Vienna Meets The Mall
After 20 years of planning, train station shopping centres open door
Jun 14, 2013
April saw the opening of the much-anticipated "Wien Mitte The Mall", the transformed transportation hub at Wien Mitte that allows newcomers to enter Vienna via the City Airport Train (CAT) into a brand-new, six-story shopping mall.
For some five years, this point of entry was plagued by scaffolding, construction and shifting labyrinthine detours, offering a somewhat chaotic first view of the city.
Enter through the gift shop
Last year, another gate to the city, Westbahnhof, was reintroduced as a shopping mall called "Bahnhof City Wien West", giving the nearby Mariahilferstraße, the most trafficked shopping area in central Vienna, a run for its money. Both are gleaming piles of concrete, chrome and glass and similarly non-descript, cloned from so many others across the world.
Shopping malls of this sort could be called "pseudo-urban" zones, a term the American architect Alex Wall used once to refer to the increasingly touristic Vienna Innere Stadt.
This is perhaps a bit unfair, as the Old City is still where the Viennese actually live and work and where sightseers can visit in addition to St. Stephen’s Cathedral, some dozen churches, two monasteries, several museums, galleries, antique shops and cinemas and countless restaurants and cafes. But this was before the emergence of these new generic shopping malls, filled with chain stores, food courts and escalators, which are surely what Wall truly feared for Vienna.
Shopping malls: an Austrian invention
A lover of european cities in all their variety, Wall has made a study of the life and work of Victor Gruen, the famed Austrian architect who fled in 1938 to the U.S., where his vision for merging the social and commercial spaces that he had so loved in Vienna with American suburbs ultimately earned him the dubious honour of being the inventor of what we now call the shopping mall.
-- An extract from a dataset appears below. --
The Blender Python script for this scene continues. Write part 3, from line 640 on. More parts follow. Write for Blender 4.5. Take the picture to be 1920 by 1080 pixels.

In Wall’s 2006 book, Victor Gruen: From Urban Shop to New City, Wall describes how Gruen began in New York with a revolutionary new concept for storefronts – as recessed refuges that drew people in from the street, eventually luring them into the store. The idea evolved into Gruen’s most famous creation 15 years later: southdale, a gigantic, enclosed shopping complex in the Minneapolis suburbs, an archetype that has since been reproduced in endless iterations across the U.s. and the world.
Gruen’s intention for the mall was to bring the urban, social-hub atmosphere of the city centre into soulless suburbs. What resulted instead was the ultimate sales machine, which many feel destroyed the American landscape. Gruen hated it.
"I am always referred to as the ‘father of the shopping mall’. I want to take this opportunity to renounce this title," Gruen said in 1978. "I refuse to pay alimony to those bastard developments. They have destroyed our cities."
Highly respected in the U.S., Gruen eventually returned to Vienna, where, ironically, he had to give up the official title of "Architekt"; he had not been able to finish his studies before fleeing Austria. But his reputation still allowed him to present a plan to the mayor of Vienna for revitalising the city centre, which resulted in the pedestrian zone that we now know in the innere stadt.
Investment architecture: visions vs. realities
In the 2010 documentary, The Gruen Effect: Victor Gruen and the Shopping Mall, director Anette Baldauf ends with a reflection on the role of the architect: "There’s this general assumption that architects are creators of the world, which totally neglects the fact that this is all embedded in political and financial decisions."
So what would Gruen have said, in 2013, about the gates to his beloved city becoming the shopping malls that he himself spawned and spent the latter part of his life trying to disown?
It’s no surprise that it took 20 years for "Wien Mitte The Mall" to become reality. Facing financial limits, objections by the community and the cultural heritage folks at UnesCO, and countless failed designs – it’s no wonder that co-developer Thomas Jakoubek, the managing director of Bauträger Austria immobilien, told Der Standard that he was proud simply to have completed the project.
"It’s easy to sit around in the park and discuss things like architecture, aesthetics, and sustainability, but in view of all the difficult circumstances we overcame, I still think we are pioneers."
At one point during the epic Wien Mitte development saga, an architectural competition was held (in 2003) to bring in fresh ideas. Politics intervened and the winning design was eventually scrapped. in Harun Farocki’s fascinating 2001 documentary, Creators of the Shopping World, he chronicles the evolution of a similar competition in Germany. The film begins with a revealing and heated discussion between the members of the jury over the qualifying criteria for their selection.
"This centre has to cover its costs. to put it bluntly, it’s an investment. We’re not talking about a municipal renovation measure here... We have to assure a degree of profitability and feasibility; that’s where the idea of the shopping mall was born."